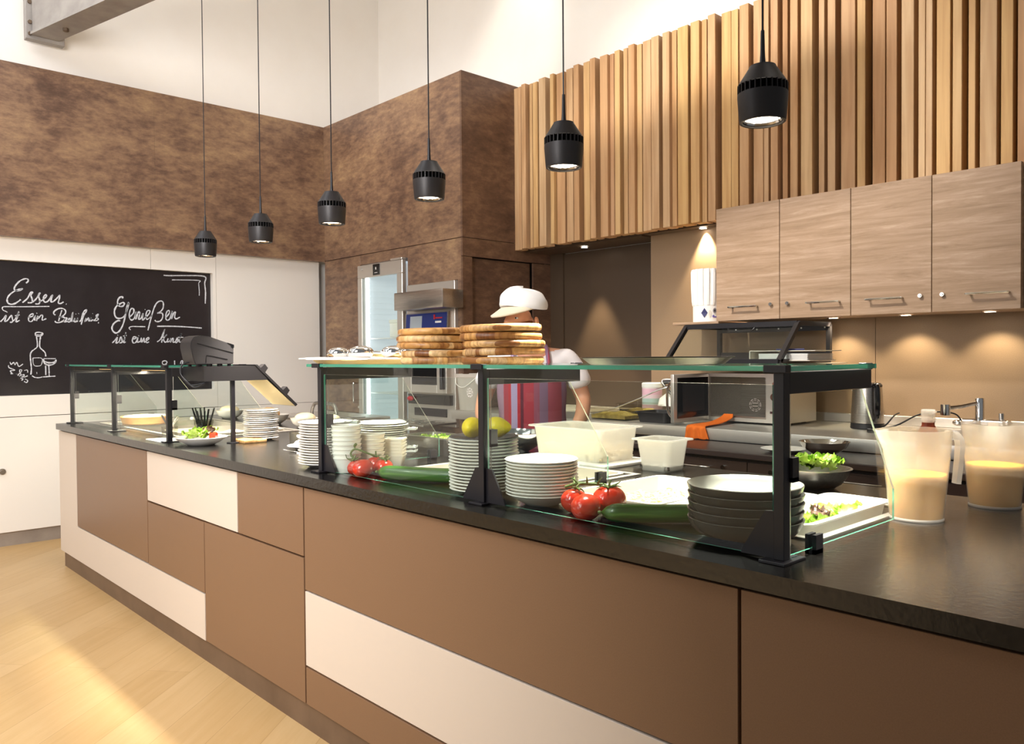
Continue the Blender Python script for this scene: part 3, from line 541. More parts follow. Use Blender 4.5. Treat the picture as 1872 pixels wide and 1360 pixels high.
# steel roof beam with bolted end plate
rb = thing('roof_beam', 'grey painted steel roof beam with bolted end plate at the upper left', 'beam', (-6.3, .1, 3.6))
dirb = Vector((.88, .21, 0)).normalized(); nb = Vector((-dirb.y, dirb.x, 0)); p0 = Vector((-6.44, .115, 3.59)); p1 = p0+dirb*4.2
bm = bmn()
for off in (-.085, .085):
    pass
prof = [(-.09, 0), (.09, 0), (.09, .018), (.008, .03), (.008, .29), (.09, .30), (.09, .32), (-.09, .32), (-.09, .30), (-.075, .29), (-.075, .03), (-.09, .018)]
loft(bm, [[p+nb*a+Vector((0, 0, z)) for a, z in prof] for p in (p0, p1)]); obj('girder', bm, M['beam'], rb, 0)
bm = bmn(); box(bm, -6.50, -6.44, 0.005, .25, 3.565, 3.95, .003, 1); obj('end_plate', bm, M['beam'], rb)
for yy, zz in ((.03, 3.68), (.03, 3.82), (.03, 3.6)):
    bm = bmn(); tube(bm, [(-6.44, yy, zz), (-6.425, yy, zz)], .014, 6); obj('bolt', bm, M['bolt'], rb, 0)
q = p0+dirb*.3
bm = bmn(); lathe(bm, [(.02, 0), (.02, -.02), (.012, -.024)], (q.x, q.y, 3.59), 6, True, True); obj('bolt', bm, M['bolt'], rb, 0)

# ================================================================ pendants
def make_pendant():
    t = thing('pendant_lamp', 'x', 'pendant lamp', (0, 0, 0), 'row of black pendant lamps over the counter')
    bm = bmn(); lathe(bm, [(.030, .132), (.0315, .128), (.0560, .090), (.0570, .088)], seg=40, cap0=True); obj('upper_shade', bm, M['black_metal'], t)
    bm = bmn(); lathe(bm, [(.049, .089), (.049, .066)], seg=40); 
    obj('vent_core', bm, M['black_matte'], t, 0)
    bm = bmn()
    for k in range(28):
        a = 2*PI*k/28; c, s = math.cos(a), math.sin(a)
        vs = []
        for z in (.0665, .0885):
            for r, w in ((.048, .0011), (.0575, .0011)):
                for sg in (-1, 1): vs.append((r*c-sg*w*s, r*s+sg*w*c, z))
        v = [bm.verts.new(p) for p in vs]
        for q in ((0, 1, 3, 2), (4, 6, 7, 5), (0, 4, 5, 1), (2, 3, 7, 6), (0, 2, 6, 4), (1, 5, 7, 3)): bm.faces.new([v[i] for i in q])
    obj('vent_fin', bm, M['black_metal'], t, 0)
    bm = bmn(); lathe(bm, [(.049, .0675), (.0575, .0675), (.0577, .060), (.0535, .006), (.052, .001), (.0495, 0), (.0465, .001), (.045, .008), (.046, .03)], seg=40); obj('lower_shade', bm, M['black_metal'], t)
    bm = bmn(); lathe(bm, [(.0452, .009), (.043, .005), (.0415, .009)], seg=40); obj('trim_ring', bm, M['steel_bright'], t)
    bm = bmn(); lathe(bm, [(.0425, .012), (.036, .024), (.02, .034), (.0005, .038)], seg=40); obj('reflector', bm, M['glow'], t)
    bm = bmn()
    for k in range(-3, 4): 
        w = math.sqrt(max(.041**2-(k*.0115)**2, 0)); box(bm, k*.0115-.0006, k*.0115+.0006, -w, w, .009, .013)
    obj('louvre', bm, M['steel_bright'], t, 0)
    bm = bmn(); lathe(bm, [(.0075, .131), (.0055, .16), (.0045, .21), (.0042, .215)], seg=14, cap0=True, cap1=True); obj('cord_grip', bm, M['black'], t)
    bm = bmn(); tube(bm, [(0, 0, .213), (0, 0, 5.0-1.868)], .0024, 8); obj('cord', bm, M['black'], t)
    return t
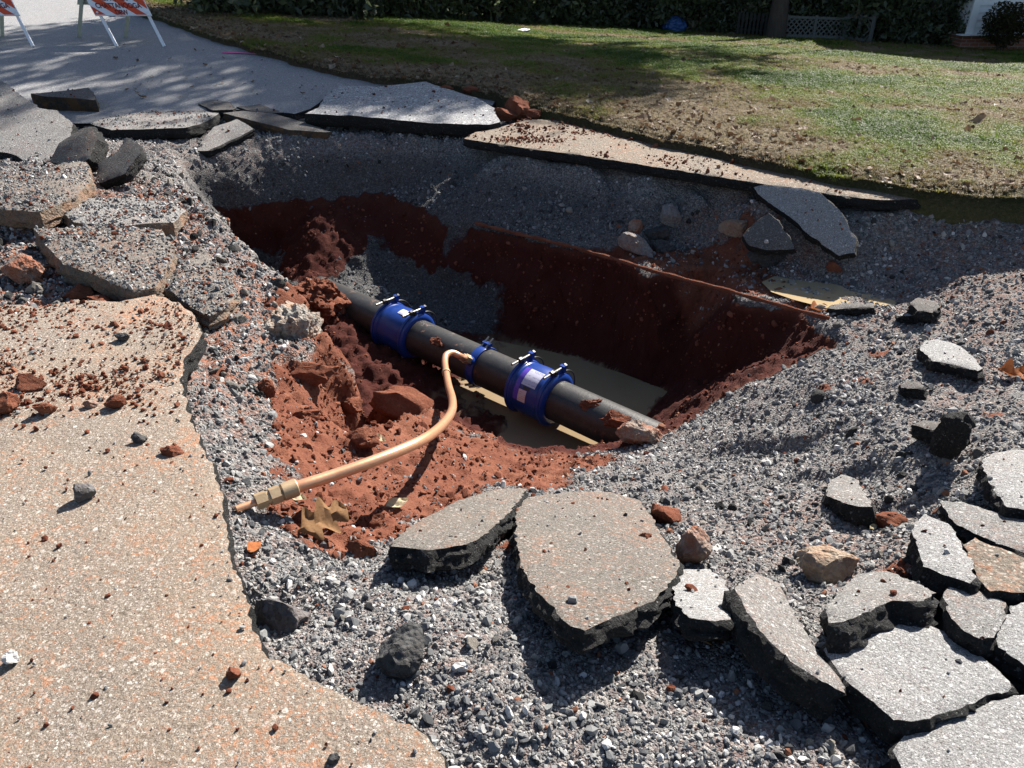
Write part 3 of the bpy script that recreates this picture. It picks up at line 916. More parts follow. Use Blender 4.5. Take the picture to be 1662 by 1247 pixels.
tint = np.where(RNG.random(k) < 0.012 + 0.05 * (dust[F].mean(1)[idx] > 0.7), 1.0, tint)
P[:, 2] += size * 0.12
scatter('loose_gravel', P, RNG.uniform(0, 6.28, (k, 3)), size[:, None] * RNG.uniform(0.75, 1.25, (k, 3)), tint, [proto_stone(200 + i, M['stone'], sub=2 if i < 4 else 1) for i in range(9)], 'loose crushed grey gravel around the hole')
n_grav = k
# red crumbs on clay and scattered over the left side
pave_band = np.zeros(len(fc))
w = 2300 * np.minimum(1, (2.6 / np.maximum(fdep, .6)) ** 1.2) * smooth(0.3, 0.7, fclay) * np.clip(0.5 + 1.6 * dn2, 0.05, 1.6) * f_open * np.where(shade_wall, 0.15, 1)
leftzone = smooth(-0.5, -1.3, fc[:, 0]) * smooth(2.7, 3.3, fc[:, 1]) * smooth(7, 6, fc[:, 1])
w = w + 420 * leftzone * np.clip(0.3 + 2.5 * dn1, 0, 1.5) * f_open + (30 + 260 * np.clip(fbm(fc, 1.7, 3, 88) - .12, 0, 1)) * f_open * (fc[:, 1] < 5.6)
P, idx = sample(w)
k1 = len(P)
size = np.minimum(np.exp(RNG.normal(math.log(0.0062), 0.6, k1)), 0.03)
# on the near pavement: a band of fallen clay, thinning out to single crumbs
pv = np.stack([RNG.uniform(-3.6, 0.3, 60000), RNG.uniform(0.9, 4.2, 60000)], 1)
vx, vy = to_px(np.c_[pv, np.zeros(len(pv))])
dens = 0.022 + 0.85 * smooth(700, 600, vy + 60 * fbm(np.c_[pv, pv[:, :1] * 0], 2.5, 3, 91)) * np.clip(0.45 + 1.2 * fbm(np.c_[pv, pv[:, :1] * 0], 3.5, 3, 92), 0, 1)
keep = (poly_sdf(pv, [at_z(px, py, 0) for px, py in PAVE]) < -0.02) & (RNG.random(len(pv)) < dens) & (vx > -200)
pv = pv[keep]
k2 = len(pv)
s2 = np.minimum(np.exp(RNG.normal(math.log(0.0042), 0.6, k2)), 0.02)
P = np.vstack([P, np.c_[pv, 0.004 + s2 * 0.2]])
size = np.r_[size, s2]
k = len(P)
scatter('clay_crumbs', P, RNG.uniform(0, 6.28, (k, 3)), size[:, None] * RNG.uniform(0.7, 1.3, (k, 3)), np.clip(RNG.normal(0.5, 0.22, k), 0, 1), [proto_stone(300 + i, M['crumb'], cuts=5, rough=0.35, squash=(1, .9, .75)) for i in range(6)], 'red clay crumbs spilled over the hole edge and pavement')
# small grey chippings on the pavement
pv = np.stack([RNG.uniform(-3.6, 0.3, 9000), RNG.uniform(0.9, 4.2, 9000)], 1)
pin = poly_sdf(pv, [at_z(px, py, 0) for px, py in PAVE])
vx, vy = to_px(np.c_[pv, np.zeros(len(pv))])
keep = (pin < -0.01) & (RNG.random(len(pv)) < 0.05 + 0.7 * smooth(-0.10, -0.01, pin) + 0.7 * smooth(640, 540, vy))
pv = pv[keep]; k = len(pv)
s2 = np.minimum(np.exp(RNG.normal(math.log(0.005), 0.5, k)), 0.016)
scatter('stone_chips', np.c_[pv, 0.004 + s2 * 0.25], RNG.uniform(0, 6.28, (k, 3)), s2[:, None] * RNG.uniform(0.7, 1.3, (k, 3)), np.clip(RNG.normal(0.5, 0.25, k), 0, 0.95), [proto_stone(340 + i, M['stone']) for i in range(5)], 'grey stone chips scattered on the near pavement')
# crumbs and chips lying on the dusty strip
sv = np.stack([RNG.uniform(-0.6, 3.4, 26000), RNG.uniform(5.2, 9.0, 26000)], 1)
keep = (poly_sdf(sv, [at_z(px, py, 0) for px, py in STRIP]) < -0.02) & (RNG.random(len(sv)) < np.clip(0.25 + fbm(np.c_[sv, sv[:, :1] * 0], 3, 3, 95), 0.03, 0.9) * smooth(3.2, 0.5, sv[:, 0]))
sv = sv[keep]; k = len(sv)
s2 = np.minimum(np.exp(RNG.normal(math.log(0.0085), 0.55, k)), 0.032)
scatter('strip_crumbs', np.c_[sv, rise(sv[:, 1]) + 0.006 + s2 * 0.2], RNG.uniform(0, 6.28, (k, 3)), s2[:, None] * RNG.uniform(0.7, 1.3, (k, 3)), np.clip(RNG.normal(0.55, 0.25, k), 0, 1), [proto_stone(360 + i, M['crumb'], cuts=5, rough=0.3) for i in range(5)], 'brown crumbs lying on the dusty strip beside the grass')

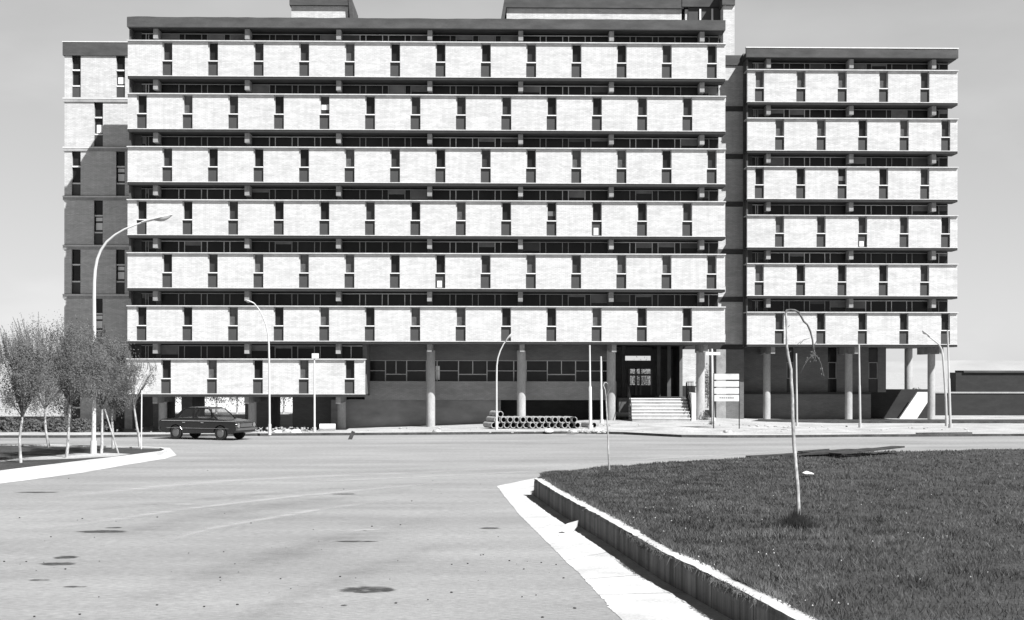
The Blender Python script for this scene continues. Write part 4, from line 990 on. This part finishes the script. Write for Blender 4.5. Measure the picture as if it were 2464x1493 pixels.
# planting behind the building, seen through the open storeys
labs = [(470,'bushy tree behind the building, seen above the car'),(520,'tree behind the building, above the middle of the car'),(570,'tree behind the building, seen over the car bonnet'),(682,'tree seen through the narrow gap left of the boxed pole'),(352,'tree behind the building beside the upright stake'),(415,'tree behind the building, glimpsed left of the car')]
for i, (px, lab) in enumerate(labs):
    Yt = 36+i*.7; c = P(px, 992, Y=Yt); t = thing('garden_tree', lab, 'tree', (c.x, Yt, -.5), group='trees behind the building'); rr = random.Random(60+i); mb = MB()
    for k in range(2200):
        v = Vector((rr.gauss(0,.75), rr.gauss(0,.6), 2.6+rr.gauss(0,.8))); s = rr.uniform(.05, .11); a = Vector((rr.gauss(0,1), rr.gauss(0,1), rr.gauss(0,1))).normalized(); q = a.orthogonal().normalized()
        mb._a([v-a*s, v+q*s*.5, v+a*s, v-q*s*.5], [(0,1,2,3)])
    mb.build('crown', LEAF, t); MB().tube([(0,0,-.2), (.05,0,1), (0,0,2.4)], [.1,.08,.05], 7).build('trunk', BARK, t)
gwl = thing('garden_wall', 'pale low garden wall far behind the open ground storey', 'wall')
MB().box(XA(200, 44, 1000), XA(720, 44, 1000), 44, 44.3, -.6, .9).build('wall', CONC, gwl); MB().box(XA(200, 44, 1000), XA(720, 44, 1000), 43.95, 44.35, .901, 1.0).build('coping', CONC, gwl)
shrub(P(2205, 945, Y=26)+Vector((0,0,-1.4)), 1.2, 'grey bush beyond the open columns of the right wing', 1500, 9, LEAF, h=1.5)

for i, (px, r_, lab) in enumerate([(20,1.0,'dark bush at the far left behind the leftmost tree'),(75,.9,'dark bush behind the gap between the two leftmost trees'),(130,1.0,'dark bush before the foot of the side wing'),(195,.95,'dark bush behind the tall street lamp'),(262,.9,'dark bush behind the slanting stake')]):
    c = P(px, 1030, Y=2.5); shrub(Vector((c.x, 2.5, fz(c.x)-.1)), r_, lab, 1500, 80+i, LEAFG, group='bushes before the side wing', h=1.0)
labs2 = [(1703,'tree behind the entrance, seen between column and notice board'),(1540,'tree seen through the glazed entrance door')]
for i, (px, lab) in enumerate(labs2):
    Yt = 38+i; c = P(px, 960, Y=Yt); t = thing('garden_tree', lab, 'tree', (c.x, Yt, -.3), group='trees behind the building'); rr = random.Random(90+i); mb = MB()
    for k in range(1800):
        v = Vector((rr.gauss(0,.6), rr.gauss(0,.6), 2.4+rr.gauss(0,.9))); s = rr.uniform(.05, .11); a = Vector((rr.gauss(0,1), rr.gauss(0,1), rr.gauss(0,1))).normalized(); q = a.orthogonal().normalized()
        mb._a([v-a*s, v+q*s*.5, v+a*s, v-q*s*.5], [(0,1,2,3)])
    mb.build('crown', LEAF, t); MB().tube([(0,0,-.2), (.05,0,1), (0,0,2.4)], [.1,.08,.05], 7).build('trunk', BARK, t)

━━━━━━━━━━━━━━━━

- _Task description_: Reproduce each line of the entries in which the word "scene" is found.

- _Solution for this exercise_:
Continue the Blender Python script for this scene: part 3, from line 541. More parts follow. Use Blender 4.5. Treat the picture as 1872 pixels wide and 1360 pixels high.
The Blender Python script for this scene continues. Write part 4, from line 990 on. This part finishes the script. Write for Blender 4.5. Measure the picture as if it were 2464x1493 pixels.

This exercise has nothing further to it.